In a program desperate for any shred of good news, Russell is an inspiration. At Fossil Ridge High School, he was known primarily as a defensive end. He was repeatedly told big-time college football was beyond his skill level, with even his father, who played at Arkansas, suggesting that maybe walking on with the Buffs might not be the wisest choice.

Well, look at Russell now. In the week prior to Colorado’s home-opener against TCU, he was selected as one of the Buffs’ four captains by teammates. Russell views it as an honor because he considers being a leader an opportunity to serve others before himself.

“There’s going to be highs and lows, that’s part of leadership,” Dorrell said. “Some of the fun part of leadership is when you’re going through adversity. It’s picking guys up, getting them ready to play and answer the bell.”

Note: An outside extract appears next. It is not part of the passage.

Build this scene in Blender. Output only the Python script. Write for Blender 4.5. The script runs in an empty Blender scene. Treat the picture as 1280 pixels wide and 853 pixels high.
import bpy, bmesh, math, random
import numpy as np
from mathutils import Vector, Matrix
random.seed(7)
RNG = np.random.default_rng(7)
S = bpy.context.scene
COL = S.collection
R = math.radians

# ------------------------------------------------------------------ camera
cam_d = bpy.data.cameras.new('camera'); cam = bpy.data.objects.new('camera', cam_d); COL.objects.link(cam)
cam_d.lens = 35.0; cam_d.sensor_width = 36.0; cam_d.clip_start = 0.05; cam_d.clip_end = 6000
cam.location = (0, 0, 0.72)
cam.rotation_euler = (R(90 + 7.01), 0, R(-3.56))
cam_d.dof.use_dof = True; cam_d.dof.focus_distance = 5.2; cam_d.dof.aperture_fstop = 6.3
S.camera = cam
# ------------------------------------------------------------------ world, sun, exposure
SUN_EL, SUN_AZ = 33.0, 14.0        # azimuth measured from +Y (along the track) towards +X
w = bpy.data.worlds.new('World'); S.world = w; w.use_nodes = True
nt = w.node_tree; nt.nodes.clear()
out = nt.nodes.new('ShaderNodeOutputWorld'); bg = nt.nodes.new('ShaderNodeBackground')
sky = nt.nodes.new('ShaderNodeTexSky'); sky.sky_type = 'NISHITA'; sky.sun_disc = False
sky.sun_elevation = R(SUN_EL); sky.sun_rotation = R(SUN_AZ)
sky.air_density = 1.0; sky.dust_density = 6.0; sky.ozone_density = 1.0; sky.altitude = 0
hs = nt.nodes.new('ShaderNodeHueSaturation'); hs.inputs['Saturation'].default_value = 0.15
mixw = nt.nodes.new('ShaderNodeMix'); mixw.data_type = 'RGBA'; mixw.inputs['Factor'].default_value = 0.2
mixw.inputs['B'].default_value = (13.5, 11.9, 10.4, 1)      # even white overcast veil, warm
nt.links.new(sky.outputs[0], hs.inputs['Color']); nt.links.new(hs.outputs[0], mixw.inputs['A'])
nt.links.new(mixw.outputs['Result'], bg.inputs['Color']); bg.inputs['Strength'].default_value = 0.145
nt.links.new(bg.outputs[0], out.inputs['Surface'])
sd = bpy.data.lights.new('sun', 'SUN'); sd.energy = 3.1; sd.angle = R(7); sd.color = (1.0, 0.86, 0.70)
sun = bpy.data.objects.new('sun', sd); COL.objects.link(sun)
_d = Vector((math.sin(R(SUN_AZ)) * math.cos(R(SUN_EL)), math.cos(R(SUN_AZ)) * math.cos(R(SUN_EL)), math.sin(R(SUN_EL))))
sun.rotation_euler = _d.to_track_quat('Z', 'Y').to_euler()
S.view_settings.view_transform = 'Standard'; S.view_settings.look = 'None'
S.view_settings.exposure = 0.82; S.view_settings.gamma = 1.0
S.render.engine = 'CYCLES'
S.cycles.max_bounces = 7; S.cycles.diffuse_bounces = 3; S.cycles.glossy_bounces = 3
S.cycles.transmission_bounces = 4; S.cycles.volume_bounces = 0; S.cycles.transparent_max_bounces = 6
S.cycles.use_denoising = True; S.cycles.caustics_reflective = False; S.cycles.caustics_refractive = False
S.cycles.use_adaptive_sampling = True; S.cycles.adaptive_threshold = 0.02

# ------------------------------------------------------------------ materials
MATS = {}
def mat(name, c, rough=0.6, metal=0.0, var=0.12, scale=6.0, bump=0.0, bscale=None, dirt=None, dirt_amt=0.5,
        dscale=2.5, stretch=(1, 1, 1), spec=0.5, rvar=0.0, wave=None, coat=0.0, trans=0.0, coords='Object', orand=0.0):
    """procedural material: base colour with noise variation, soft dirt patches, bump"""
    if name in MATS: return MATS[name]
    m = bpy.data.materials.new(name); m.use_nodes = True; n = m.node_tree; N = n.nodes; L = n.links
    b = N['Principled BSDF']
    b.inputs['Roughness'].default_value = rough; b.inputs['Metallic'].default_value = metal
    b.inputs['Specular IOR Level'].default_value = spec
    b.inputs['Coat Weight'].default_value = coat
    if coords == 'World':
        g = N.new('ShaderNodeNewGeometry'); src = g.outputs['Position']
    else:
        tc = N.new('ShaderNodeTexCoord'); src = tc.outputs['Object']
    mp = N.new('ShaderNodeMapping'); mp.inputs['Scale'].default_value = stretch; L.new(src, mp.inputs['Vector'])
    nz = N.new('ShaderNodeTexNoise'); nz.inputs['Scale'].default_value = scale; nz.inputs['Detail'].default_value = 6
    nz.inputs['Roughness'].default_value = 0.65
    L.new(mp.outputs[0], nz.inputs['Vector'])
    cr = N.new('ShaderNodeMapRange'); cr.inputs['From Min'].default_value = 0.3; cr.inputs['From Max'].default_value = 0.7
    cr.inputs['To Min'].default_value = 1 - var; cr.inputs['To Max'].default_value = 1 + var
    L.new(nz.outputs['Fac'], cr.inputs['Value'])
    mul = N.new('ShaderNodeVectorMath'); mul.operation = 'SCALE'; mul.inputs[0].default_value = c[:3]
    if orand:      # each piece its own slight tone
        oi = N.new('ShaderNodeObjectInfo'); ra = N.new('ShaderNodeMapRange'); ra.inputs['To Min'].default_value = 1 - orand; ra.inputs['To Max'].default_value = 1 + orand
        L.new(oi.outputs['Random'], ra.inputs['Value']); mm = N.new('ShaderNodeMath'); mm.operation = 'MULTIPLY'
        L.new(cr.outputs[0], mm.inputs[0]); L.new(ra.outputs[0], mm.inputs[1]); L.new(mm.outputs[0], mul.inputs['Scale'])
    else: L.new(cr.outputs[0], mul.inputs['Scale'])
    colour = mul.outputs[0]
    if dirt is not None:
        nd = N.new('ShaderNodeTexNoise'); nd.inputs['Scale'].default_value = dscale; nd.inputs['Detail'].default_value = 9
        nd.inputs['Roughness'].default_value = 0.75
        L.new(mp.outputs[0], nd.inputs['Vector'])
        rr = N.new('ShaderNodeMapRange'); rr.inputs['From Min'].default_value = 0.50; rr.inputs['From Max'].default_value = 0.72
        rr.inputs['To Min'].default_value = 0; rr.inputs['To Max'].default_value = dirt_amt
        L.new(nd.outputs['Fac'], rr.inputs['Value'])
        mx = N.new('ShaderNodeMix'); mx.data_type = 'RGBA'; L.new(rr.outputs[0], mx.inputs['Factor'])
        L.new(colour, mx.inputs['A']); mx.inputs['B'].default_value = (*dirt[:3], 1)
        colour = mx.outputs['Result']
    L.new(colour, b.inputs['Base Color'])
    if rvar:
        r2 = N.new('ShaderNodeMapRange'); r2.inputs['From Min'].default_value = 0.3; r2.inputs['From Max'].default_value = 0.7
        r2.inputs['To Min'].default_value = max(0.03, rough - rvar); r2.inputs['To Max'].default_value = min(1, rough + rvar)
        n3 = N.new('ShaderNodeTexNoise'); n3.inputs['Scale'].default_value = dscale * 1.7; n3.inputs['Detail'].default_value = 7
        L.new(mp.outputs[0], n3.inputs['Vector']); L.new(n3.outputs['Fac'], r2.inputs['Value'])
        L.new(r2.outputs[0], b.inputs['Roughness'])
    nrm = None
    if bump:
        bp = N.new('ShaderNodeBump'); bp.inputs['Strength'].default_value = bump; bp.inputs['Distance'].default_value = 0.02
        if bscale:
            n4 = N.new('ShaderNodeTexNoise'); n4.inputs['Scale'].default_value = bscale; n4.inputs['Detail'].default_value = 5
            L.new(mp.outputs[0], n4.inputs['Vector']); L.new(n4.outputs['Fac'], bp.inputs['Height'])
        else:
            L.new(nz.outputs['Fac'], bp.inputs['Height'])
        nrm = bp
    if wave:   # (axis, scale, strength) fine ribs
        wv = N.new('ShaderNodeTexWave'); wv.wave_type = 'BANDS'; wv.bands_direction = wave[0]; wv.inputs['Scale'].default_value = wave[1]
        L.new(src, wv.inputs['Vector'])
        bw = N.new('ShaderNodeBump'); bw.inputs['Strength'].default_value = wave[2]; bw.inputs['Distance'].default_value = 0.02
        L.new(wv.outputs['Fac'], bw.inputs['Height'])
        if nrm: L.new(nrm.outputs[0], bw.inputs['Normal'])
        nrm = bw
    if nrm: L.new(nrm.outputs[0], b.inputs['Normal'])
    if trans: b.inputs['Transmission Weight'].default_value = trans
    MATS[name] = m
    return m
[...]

The idea of football as family has been battered by the chase for personal riches available through college athletes’ desire to earn income from name, image and likeness, in addition to the temptation provided by the transfer portal to walk out on teammates at the first sign of adversity.

The Buffs “are closer to what a family would resemble now than it was in Years 1 and 2,” said Dorrell, entering his third season in charge of creating a winning culture.

Dorrell believes these CU players genuinely care about each other. But they do fight.

Are the fights the by-product of a burning desire to win, or a sign of the vampire?

“We’ve had issues — and this isn’t like a big issue — with guys fighting all the time. Guys fighting in practice,” Russell said. “While we’ve reined that in and got it under control, I personally like it because of the intensity and want-to inside everybody. We’ve cleaned it up, where we aren’t really seeing fighting on the field anymore.”

Football is a bottom-line business. Dorrell will be judged a success or failure based on wins and losses.

But for a program that has stumbled in the darkness for so long, maybe this team’s persistence in the search for any ray of hope and a stubborn refusal to splinter amid adversity should be the first measure of revitalization.

As a captain, Russell must first convince his teammates to not let the beast back inside the CU locker room.

“Don’t be an energy vampire,” Russell said.

Colorado might not beat the Horned Frogs from TCU or the Golden Gophers from Minnesota. The Buffs aren’t ready to win a conference championship. A daunting schedule will dare this CU team to fold.

So maybe the real question is: Can these Buffs be vampire slayers?